¿Existe algo, en realidad, con lo que podamos contar, que sobreviva a lo que llamamos muerte?

La impermanencia (conciencia de que todo muere y cambia) ya nos ha revelado muchas verdades, pero aún guarda un último tesoro, un tesoro que en gran medida nos está oculto, sin que sospechemos ni reconozcamos su existencia, pero que es íntimamente nuestro. El poeta occidental Rainer Maria Rilke dijo que nuestros más profundos temores son como dragones que protegen nuestro más profundo tesoro.
¿Existe algo más allá de las apariencias?
El temor que la impermanencia suscita en nosotros, de que nada es real y nada permanece, es, como llegamos a descubrir, nuestro mayor amigo, puesto que nos induce a preguntar: si todo muere y cambia, ¿qué es realmente cierto? ¿Existe algo más allá de las apariencias, algo sin límites e infinitamente amplio, algo dentro de lo cual se dé la danza del cambio y la impermanencia? ¿Existe algo, en realidad, con lo que podamos contar, que sobreviva a lo que llamamos muerte?
Si dejamos que estos interrogantes nos ocupen con urgencia, si reflexionamos sobre ellos, poco a poco nos encontraremos con una profunda modificación en nuestro modo de verlo todo. Sosteniendo la contemplación y la práctica del desprendimiento, llegamos a descubrir en nosotros mismos «algo» que no podemos nombrar, describir ni conceptuar, «algo» que, como empezamos a percibir, se esconde detrás de todos los cambios y todas las muertes del mundo. Los limitados deseos y distracciones a que nos ha condenado nuestro apego obsesivo a la permanencia empiezan a disolverse y terminan por desprenderse. Mientras sucede todo esto nos llegan repetidos y esplendentes indicios de las vastas implicaciones que conlleva la verdad de la impermanencia.

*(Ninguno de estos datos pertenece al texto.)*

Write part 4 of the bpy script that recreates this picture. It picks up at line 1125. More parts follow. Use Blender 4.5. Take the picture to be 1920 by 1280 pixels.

Hay algo que no puede morir
Es como si durante toda nuestra vida hubiéramos volado por entre nubes negras y turbulencias y de pronto el avión se elevara sobre ellas para salir a un cielo transparente e ilimitado. Inspirados y regocijados por este surgimiento a una nueva dimensión, llegamos a descubrir una profundidad de paz, alegría y confianza en nosotros mismos que nos llena de pasmo maravillado y gradualmente engendra en nosotros la certidumbre de que en nuestro interior hay «algo» que nada destruye ni nada altera, y que no puede morir. Milarepa escribió: “Llevado por el horror a la muerte, me fui a las montañas. Medité y medité sobre la incertidumbre de la hora de la muerte, hasta captar la fortaleza de la inmortal e infinita naturaleza de la mente (alma). Ahora todo miedo a la muerte se ha desvanecido y se ha acabado.»
Cara a cara con la verdad de lo inmutable
Gradualmente, pues, percibimos en nuestro interior la tranquila e ilimitada presencia de lo que Milarepa llama la naturaleza inmortal e infinita de la mente. Y a medida que esta nueva percepción empieza a hacerse más vivida y casi ininterrumpida, se produce lo que los Upanishads denominan «un darse la vuelta en el asiento de la conciencia», una revelación personal y absolutamente no conceptual de lo que somos, por qué estamos aquí y cómo habríamos de conducirnos, lo que en último término equivale nada menos que a una vida nueva, un nacimiento nuevo, casi, podríamos decir, una resurrección. ¡Qué hermoso y qué curativo misterio es que de contemplar continuamente y sin temor la verdad del cambio y la impermanencia lleguemos poco a poco a encontrarnos cara a cara, agradecidos y alegres, con la verdad de lo inmutable, con la verdad de que la naturaleza de la mente es no tener muerte ni final! Para los cristianos: “la inmortalidad del alma”.